> [What this task involves] Output the data word for word, dropping every image.

> [Source material]

# # # # #

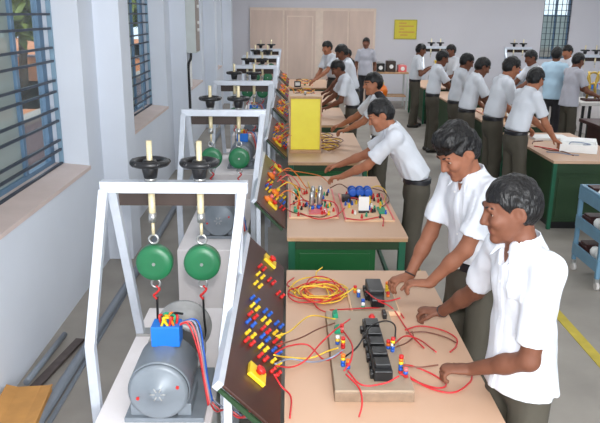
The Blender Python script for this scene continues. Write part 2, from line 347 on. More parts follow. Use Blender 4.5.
# brake belts
bl = MB(); dc = V(-.53, 0, .725)
pts = [(-.65, .905), (-.652, .8)] + [(dc.x+.118*math.cos(a), dc.z+.118*math.sin(a)) for a in np.linspace(PI, 2*PI, 17)] + [(-.418, .8), (-.42, .905)]
vs = []; fs = []
for i, (x, z) in enumerate(pts): vs += [(x, 3.095, z), (x, 3.14, z), (x*1.0+(.004 if x < dc.x else -.004), 3.14, z), (x+(.004 if x < dc.x else -.004), 3.095, z)]
for i in range(len(pts)-1):
    for j in range(4): fs.append((i*4+j, i*4+(j+1) % 4, i*4+4+(j+1) % 4, i*4+4+j))
bl.add(vs, fs, 0, True)
along(solo(bl, 'brake_belt', M['cable'], '', 'belt'), ['dark brake belt looped under the drum of the %s motor' % o for o in ORD], 'brake belts')
# motors
mo = thing('brake_motor', '', 'motor', (-.53, 2.78, .592)); MX, MY, MZ = -.545, 2.54, .725
MB().lathe((MX, MY, MZ), (0, 1, 0), [(.122, .02), (.131, .02), (.132, .03), (.132, .27), (.125, .285), (.09, .31), (.03, .315)], 44).build('housing', M['motor'], mo)
ec = MB().lathe((MX, MY, MZ), (0, 1, 0), [(.02, -.012), (.032, -.012), (.036, -.004), (.11, -.002), (.124, .004), (.128, .022)], 44).build('end_cover', M['motor'], mo)
for k in range(6):
    a = k*PI/3; MB().tube([(MX+.012*math.cos(a), MY-.013, MZ+.012*math.sin(a)), (MX+.032*math.cos(a), MY-.013, MZ+.032*math.sin(a))], .003, 6).build('vent_rib', M['drum'], ec)
for a in (.35, PI+.25): MB().cyl((MX+.088*math.cos(a), MY-.010, MZ+.088*math.sin(a)), (MX+.088*math.cos(a), MY+.002, MZ+.088*math.sin(a)), .007, 10).build('cover_screw', M['red'], ec)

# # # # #

> [Output for this task]
The Blender Python script for this scene continues. Write part 2, from line 347 on. More parts follow. Use Blender 4.5.
# brake belts
bl = MB(); dc = V(-.53, 0, .725)
pts = [(-.65, .905), (-.652, .8)] + [(dc.x+.118*math.cos(a), dc.z+.118*math.sin(a)) for a in np.linspace(PI, 2*PI, 17)] + [(-.418, .8), (-.42, .905)]
vs = []; fs = []
for i, (x, z) in enumerate(pts): vs += [(x, 3.095, z), (x, 3.14, z), (x*1.0+(.004 if x < dc.x else -.004), 3.14, z), (x+(.004 if x < dc.x else -.004), 3.095, z)]
for i in range(len(pts)-1):
    for j in range(4): fs.append((i*4+j, i*4+(j+1) % 4, i*4+4+(j+1) % 4, i*4+4+j))
bl.add(vs, fs, 0, True)
along(solo(bl, 'brake_belt', M['cable'], '', 'belt'), ['dark brake belt looped under the drum of the %s motor' % o for o in ORD], 'brake belts')
# motors
mo = thing('brake_motor', '', 'motor', (-.53, 2.78, .592)); MX, MY, MZ = -.545, 2.54, .725
MB().lathe((MX, MY, MZ), (0, 1, 0), [(.122, .02), (.131, .02), (.132, .03), (.132, .27), (.125, .285), (.09, .31), (.03, .315)], 44).build('housing', M['motor'], mo)
ec = MB().lathe((MX, MY, MZ), (0, 1, 0), [(.02, -.012), (.032, -.012), (.036, -.004), (.11, -.002), (.124, .004), (.128, .022)], 44).build('end_cover', M['motor'], mo)
for k in range(6):
    a = k*PI/3; MB().tube([(MX+.012*math.cos(a), MY-.013, MZ+.012*math.sin(a)), (MX+.032*math.cos(a), MY-.013, MZ+.032*math.sin(a))], .003, 6).build('vent_rib', M['drum'], ec)
for a in (.35, PI+.25): MB().cyl((MX+.088*math.cos(a), MY-.010, MZ+.088*math.sin(a)), (MX+.088*math.cos(a), MY+.002, MZ+.088*math.sin(a)), .007, 10).build('cover_screw', M['red'], ec)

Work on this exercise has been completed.